Longmont Carnegie Library

    Built in 1913, the Carnegie Library at Fourth and Kimbark Streets in Longmont served as the city’s public library until 1972, when it was remodeled to house city offices. The Longmont Carnegie Library was one of thousands of similar libraries donated to communities across the United States by steel magnate Andrew Carnegie. In the 1990s, the city considered demolishing the library but met with intense local resistance, and the building was saved and rehabilitated. Today it houses the local public access TV station.

    Carnegie’s Gift to Longmont

    Members of the Chicago-Colorado Colony, an agricultural settlement in eastern Boulder County, established the city of Longmont in 1871. That year the town set up Colorado’s first public library, Library Hall, but most of its 300 books were lost over the following year. The Women’s Christian Temperance Union set up another library in the 1880s. Although that one lasted a bit longer, it was continually short on funds.

    Meanwhile, in the early 1880s, steel tycoon Andrew Carnegie began donating some of his vast fortune to the construction of public libraries in communities across the nation and world. In exchange for building the libraries, Carnegie required that municipalities provide the site and contribute an annual maintenance fee of 10 percent of the building’s cost. The deal was controversial in many communities because it often meant raising taxes to maintain the building.

    Longmont was no exception, even though by the turn of the century its existing library was crowded and running out of shelf space. The Longmont Ledger repeatedly invoked the popularity of the old library and its growing inadequacies to argue for the construction of a Carnegie Library, but the public was not entirely convinced. In the spring of 1905, the City Council held a meeting to gauge public support, and the Ledger reported a split of ten residents for and four against (a storm kept many residents from attending).

    It took a couple more years of convincing, but by January 1908, the City Council established a Library Board and informed Carnegie that Longmont would accept a library. Carnegie sent the city $12,500 for the building; the next controversy came over where to put it. It came down to either Thompson Park, at Fifth Avenue and Bross Street, or City Hall, between Third and Fourth Avenues and Kimbark. The Ledger opined that the City Hall site would be more practical, but Thompson Park would be more attractive. Eventually, the City Hall site was chosen, but in 1908 Longmont voters refused to impose a tax to acquire the land. Thanks to efforts by the Library Board and a few wealthy residents, by 1912 the city finally acquired the site and construction began. Longmont’s Carnegie Library opened to the public in January 1913.

    Longmont’s Library, 1913–1972

    The Longmont Carnegie Library is a single-story, rectangular structure built in the Renaissance Revival style, with a sandstone foundation and walls of light yellow fired brick. Its north-facing entrance is covered by a portico and flanked by simple rectangular windows. The library began with a collection of 4,600 books.
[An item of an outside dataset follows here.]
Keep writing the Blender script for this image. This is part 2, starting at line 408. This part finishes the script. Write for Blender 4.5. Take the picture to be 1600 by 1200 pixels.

    True to the Ledger’s 1905 prediction, the new library was immensely popular with residents. In 1916 it began a story hour for children, and the following year it raised $601 in a “books for soldiers” drive. By the 1930s, the number of books in its collection had nearly quadrupled, at around 16,000.

    The library kept adding to its collections over the years, but not its space. By the 1960s, its collection was literally overflowing, with some 22,000 books, as well as vinyl records, magazines, and other media filling up odd spaces such as the coal bin, furnace room, and the tops of radiators.

    Finally, after the city approved plans for a new library next door, the Carnegie Library closed on August 7, 1972. The new library opened a little more than a week later, right next door.

    Preservation

    The Longmont Carnegie Library served as the home of several city departments until 1991, when a bond measure for a new library was approved, casting doubt over the building’s future. Designers of the new library proposed an adjacent park at the current site of the Carnegie Library, and the City Council considered relocating or demolishing the building. But residents jammed City Council meetings in protest, and the library building was added to the National Register of Historic Places in 1992. After a protracted fight, in 1994 the City Council voted 4-3 to preserve the Carnegie Library building. From 1994 to 1996, the city used $183,173 in grants from the State Historical Fund to repair and restore the building.

    Once the building was rehabilitated, the Longmont Channel, Longmont’s public access TV station, moved in as tenants. The station still operates out of the Carnegie building today.